AVAILABLE DATA:

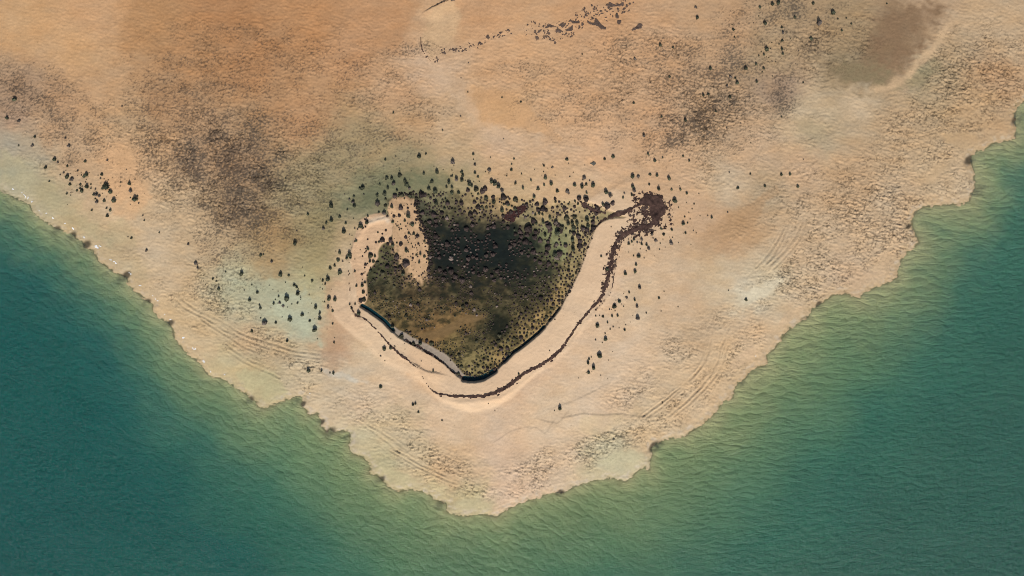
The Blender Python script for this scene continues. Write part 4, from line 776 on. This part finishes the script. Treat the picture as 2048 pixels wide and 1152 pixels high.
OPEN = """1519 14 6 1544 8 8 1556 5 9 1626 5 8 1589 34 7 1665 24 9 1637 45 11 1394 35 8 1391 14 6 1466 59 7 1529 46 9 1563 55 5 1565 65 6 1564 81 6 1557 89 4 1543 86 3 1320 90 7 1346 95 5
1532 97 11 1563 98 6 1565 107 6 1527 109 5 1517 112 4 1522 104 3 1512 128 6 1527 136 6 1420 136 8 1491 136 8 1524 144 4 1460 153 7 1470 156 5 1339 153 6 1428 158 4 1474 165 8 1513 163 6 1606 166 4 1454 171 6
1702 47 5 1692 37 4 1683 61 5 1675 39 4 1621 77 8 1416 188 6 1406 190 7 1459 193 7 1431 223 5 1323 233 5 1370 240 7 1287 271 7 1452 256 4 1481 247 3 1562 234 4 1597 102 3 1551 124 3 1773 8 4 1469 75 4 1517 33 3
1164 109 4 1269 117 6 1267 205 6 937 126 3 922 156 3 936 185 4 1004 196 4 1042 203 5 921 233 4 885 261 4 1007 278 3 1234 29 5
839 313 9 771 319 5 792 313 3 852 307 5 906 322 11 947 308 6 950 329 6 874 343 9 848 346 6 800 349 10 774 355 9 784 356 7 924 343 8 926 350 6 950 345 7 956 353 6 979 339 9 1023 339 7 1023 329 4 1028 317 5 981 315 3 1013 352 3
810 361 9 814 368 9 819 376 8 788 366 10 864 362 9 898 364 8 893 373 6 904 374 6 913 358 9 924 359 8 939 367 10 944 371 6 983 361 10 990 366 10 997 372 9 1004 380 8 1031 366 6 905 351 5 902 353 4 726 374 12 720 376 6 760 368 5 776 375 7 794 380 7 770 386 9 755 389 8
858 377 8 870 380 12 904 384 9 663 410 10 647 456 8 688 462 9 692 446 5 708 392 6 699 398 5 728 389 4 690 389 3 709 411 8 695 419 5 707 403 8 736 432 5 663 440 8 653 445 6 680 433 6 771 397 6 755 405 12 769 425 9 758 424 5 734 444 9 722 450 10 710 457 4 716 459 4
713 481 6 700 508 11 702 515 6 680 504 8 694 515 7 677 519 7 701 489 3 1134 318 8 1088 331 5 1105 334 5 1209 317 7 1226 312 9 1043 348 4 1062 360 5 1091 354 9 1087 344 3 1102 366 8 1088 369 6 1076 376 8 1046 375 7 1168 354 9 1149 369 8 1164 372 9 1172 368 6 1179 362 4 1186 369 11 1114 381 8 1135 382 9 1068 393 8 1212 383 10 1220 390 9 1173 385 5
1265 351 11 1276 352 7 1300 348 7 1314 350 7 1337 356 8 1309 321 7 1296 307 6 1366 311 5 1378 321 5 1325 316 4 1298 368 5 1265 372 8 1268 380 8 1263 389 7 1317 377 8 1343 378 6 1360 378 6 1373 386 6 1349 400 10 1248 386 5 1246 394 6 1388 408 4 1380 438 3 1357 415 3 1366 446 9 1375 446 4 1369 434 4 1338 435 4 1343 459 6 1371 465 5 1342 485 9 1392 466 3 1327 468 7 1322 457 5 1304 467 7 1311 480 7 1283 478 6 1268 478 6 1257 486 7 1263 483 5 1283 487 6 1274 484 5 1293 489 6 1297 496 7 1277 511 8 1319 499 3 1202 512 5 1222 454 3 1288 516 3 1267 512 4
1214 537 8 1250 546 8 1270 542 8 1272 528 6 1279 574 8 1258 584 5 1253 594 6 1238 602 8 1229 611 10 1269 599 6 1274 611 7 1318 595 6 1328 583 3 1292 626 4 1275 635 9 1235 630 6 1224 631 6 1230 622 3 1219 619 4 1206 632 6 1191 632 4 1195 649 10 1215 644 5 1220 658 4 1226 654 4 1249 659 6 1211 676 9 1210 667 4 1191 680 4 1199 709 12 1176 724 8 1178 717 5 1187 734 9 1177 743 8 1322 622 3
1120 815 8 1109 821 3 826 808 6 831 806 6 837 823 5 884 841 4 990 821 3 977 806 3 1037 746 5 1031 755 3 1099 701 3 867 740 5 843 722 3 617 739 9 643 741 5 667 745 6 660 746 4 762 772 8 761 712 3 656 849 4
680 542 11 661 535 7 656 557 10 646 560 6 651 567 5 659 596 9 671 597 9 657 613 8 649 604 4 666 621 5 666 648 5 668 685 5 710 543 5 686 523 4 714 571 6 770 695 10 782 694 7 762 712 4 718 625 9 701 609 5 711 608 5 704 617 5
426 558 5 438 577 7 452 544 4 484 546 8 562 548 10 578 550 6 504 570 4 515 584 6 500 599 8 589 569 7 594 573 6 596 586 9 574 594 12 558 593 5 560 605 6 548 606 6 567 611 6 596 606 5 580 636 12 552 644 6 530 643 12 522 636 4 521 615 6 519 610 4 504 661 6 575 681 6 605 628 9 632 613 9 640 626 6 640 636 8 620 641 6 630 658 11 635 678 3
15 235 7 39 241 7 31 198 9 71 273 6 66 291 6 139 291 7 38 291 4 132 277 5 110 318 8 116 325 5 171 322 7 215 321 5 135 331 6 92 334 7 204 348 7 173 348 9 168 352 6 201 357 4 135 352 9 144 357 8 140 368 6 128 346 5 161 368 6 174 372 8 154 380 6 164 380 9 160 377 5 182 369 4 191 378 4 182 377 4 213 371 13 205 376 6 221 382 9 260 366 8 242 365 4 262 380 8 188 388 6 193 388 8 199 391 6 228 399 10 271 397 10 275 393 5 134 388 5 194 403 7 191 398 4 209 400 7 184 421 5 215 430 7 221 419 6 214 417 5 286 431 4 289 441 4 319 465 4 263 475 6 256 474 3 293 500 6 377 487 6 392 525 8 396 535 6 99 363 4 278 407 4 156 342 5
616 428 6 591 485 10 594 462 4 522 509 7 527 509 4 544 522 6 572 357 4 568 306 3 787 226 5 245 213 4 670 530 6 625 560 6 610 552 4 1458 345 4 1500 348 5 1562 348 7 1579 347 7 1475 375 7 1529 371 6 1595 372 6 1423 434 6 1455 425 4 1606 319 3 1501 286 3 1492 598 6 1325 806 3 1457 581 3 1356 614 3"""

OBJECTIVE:
Copy out all of the data word for word. Do not carry over any picture.

RESPONSE FOR THIS EXERCISE:
The Blender Python script for this scene continues. Write part 4, from line 776 on. This part finishes the script. Treat the picture as 2048 pixels wide and 1152 pixels high.
OPEN = """1519 14 6 1544 8 8 1556 5 9 1626 5 8 1589 34 7 1665 24 9 1637 45 11 1394 35 8 1391 14 6 1466 59 7 1529 46 9 1563 55 5 1565 65 6 1564 81 6 1557 89 4 1543 86 3 1320 90 7 1346 95 5
1532 97 11 1563 98 6 1565 107 6 1527 109 5 1517 112 4 1522 104 3 1512 128 6 1527 136 6 1420 136 8 1491 136 8 1524 144 4 1460 153 7 1470 156 5 1339 153 6 1428 158 4 1474 165 8 1513 163 6 1606 166 4 1454 171 6
1702 47 5 1692 37 4 1683 61 5 1675 39 4 1621 77 8 1416 188 6 1406 190 7 1459 193 7 1431 223 5 1323 233 5 1370 240 7 1287 271 7 1452 256 4 1481 247 3 1562 234 4 1597 102 3 1551 124 3 1773 8 4 1469 75 4 1517 33 3
1164 109 4 1269 117 6 1267 205 6 937 126 3 922 156 3 936 185 4 1004 196 4 1042 203 5 921 233 4 885 261 4 1007 278 3 1234 29 5
839 313 9 771 319 5 792 313 3 852 307 5 906 322 11 947 308 6 950 329 6 874 343 9 848 346 6 800 349 10 774 355 9 784 356 7 924 343 8 926 350 6 950 345 7 956 353 6 979 339 9 1023 339 7 1023 329 4 1028 317 5 981 315 3 1013 352 3
810 361 9 814 368 9 819 376 8 788 366 10 864 362 9 898 364 8 893 373 6 904 374 6 913 358 9 924 359 8 939 367 10 944 371 6 983 361 10 990 366 10 997 372 9 1004 380 8 1031 366 6 905 351 5 902 353 4 726 374 12 720 376 6 760 368 5 776 375 7 794 380 7 770 386 9 755 389 8
858 377 8 870 380 12 904 384 9 663 410 10 647 456 8 688 462 9 692 446 5 708 392 6 699 398 5 728 389 4 690 389 3 709 411 8 695 419 5 707 403 8 736 432 5 663 440 8 653 445 6 680 433 6 771 397 6 755 405 12 769 425 9 758 424 5 734 444 9 722 450 10 710 457 4 716 459 4
713 481 6 700 508 11 702 515 6 680 504 8 694 515 7 677 519 7 701 489 3 1134 318 8 1088 331 5 1105 334 5 1209 317 7 1226 312 9 1043 348 4 1062 360 5 1091 354 9 1087 344 3 1102 366 8 1088 369 6 1076 376 8 1046 375 7 1168 354 9 1149 369 8 1164 372 9 1172 368 6 1179 362 4 1186 369 11 1114 381 8 1135 382 9 1068 393 8 1212 383 10 1220 390 9 1173 385 5
1265 351 11 1276 352 7 1300 348 7 1314 350 7 1337 356 8 1309 321 7 1296 307 6 1366 311 5 1378 321 5 1325 316 4 1298 368 5 1265 372 8 1268 380 8 1263 389 7 1317 377 8 1343 378 6 1360 378 6 1373 386 6 1349 400 10 1248 386 5 1246 394 6 1388 408 4 1380 438 3 1357 415 3 1366 446 9 1375 446 4 1369 434 4 1338 435 4 1343 459 6 1371 465 5 1342 485 9 1392 466 3 1327 468 7 1322 457 5 1304 467 7 1311 480 7 1283 478 6 1268 478 6 1257 486 7 1263 483 5 1283 487 6 1274 484 5 1293 489 6 1297 496 7 1277 511 8 1319 499 3 1202 512 5 1222 454 3 1288 516 3 1267 512 4
1214 537 8 1250 546 8 1270 542 8 1272 528 6 1279 574 8 1258 584 5 1253 594 6 1238 602 8 1229 611 10 1269 599 6 1274 611 7 1318 595 6 1328 583 3 1292 626 4 1275 635 9 1235 630 6 1224 631 6 1230 622 3 1219 619 4 1206 632 6 1191 632 4 1195 649 10 1215 644 5 1220 658 4 1226 654 4 1249 659 6 1211 676 9 1210 667 4 1191 680 4 1199 709 12 1176 724 8 1178 717 5 1187 734 9 1177 743 8 1322 622 3
1120 815 8 1109 821 3 826 808 6 831 806 6 837 823 5 884 841 4 990 821 3 977 806 3 1037 746 5 1031 755 3 1099 701 3 867 740 5 843 722 3 617 739 9 643 741 5 667 745 6 660 746 4 762 772 8 761 712 3 656 849 4
680 542 11 661 535 7 656 557 10 646 560 6 651 567 5 659 596 9 671 597 9 657 613 8 649 604 4 666 621 5 666 648 5 668 685 5 710 543 5 686 523 4 714 571 6 770 695 10 782 694 7 762 712 4 718 625 9 701 609 5 711 608 5 704 617 5
426 558 5 438 577 7 452 544 4 484 546 8 562 548 10 578 550 6 504 570 4 515 584 6 500 599 8 589 569 7 594 573 6 596 586 9 574 594 12 558 593 5 560 605 6 548 606 6 567 611 6 596 606 5 580 636 12 552 644 6 530 643 12 522 636 4 521 615 6 519 610 4 504 661 6 575 681 6 605 628 9 632 613 9 640 626 6 640 636 8 620 641 6 630 658 11 635 678 3
15 235 7 39 241 7 31 198 9 71 273 6 66 291 6 139 291 7 38 291 4 132 277 5 110 318 8 116 325 5 171 322 7 215 321 5 135 331 6 92 334 7 204 348 7 173 348 9 168 352 6 201 357 4 135 352 9 144 357 8 140 368 6 128 346 5 161 368 6 174 372 8 154 380 6 164 380 9 160 377 5 182 369 4 191 378 4 182 377 4 213 371 13 205 376 6 221 382 9 260 366 8 242 365 4 262 380 8 188 388 6 193 388 8 199 391 6 228 399 10 271 397 10 275 393 5 134 388 5 194 403 7 191 398 4 209 400 7 184 421 5 215 430 7 221 419 6 214 417 5 286 431 4 289 441 4 319 465 4 263 475 6 256 474 3 293 500 6 377 487 6 392 525 8 396 535 6 99 363 4 278 407 4 156 342 5
616 428 6 591 485 10 594 462 4 522 509 7 527 509 4 544 522 6 572 357 4 568 306 3 787 226 5 245 213 4 670 530 6 625 560 6 610 552 4 1458 345 4 1500 348 5 1562 348 7 1579 347 7 1475 375 7 1529 371 6 1595 372 6 1423 434 6 1455 425 4 1606 319 3 1501 286 3 1492 598 6 1325 806 3 1457 581 3 1356 614 3"""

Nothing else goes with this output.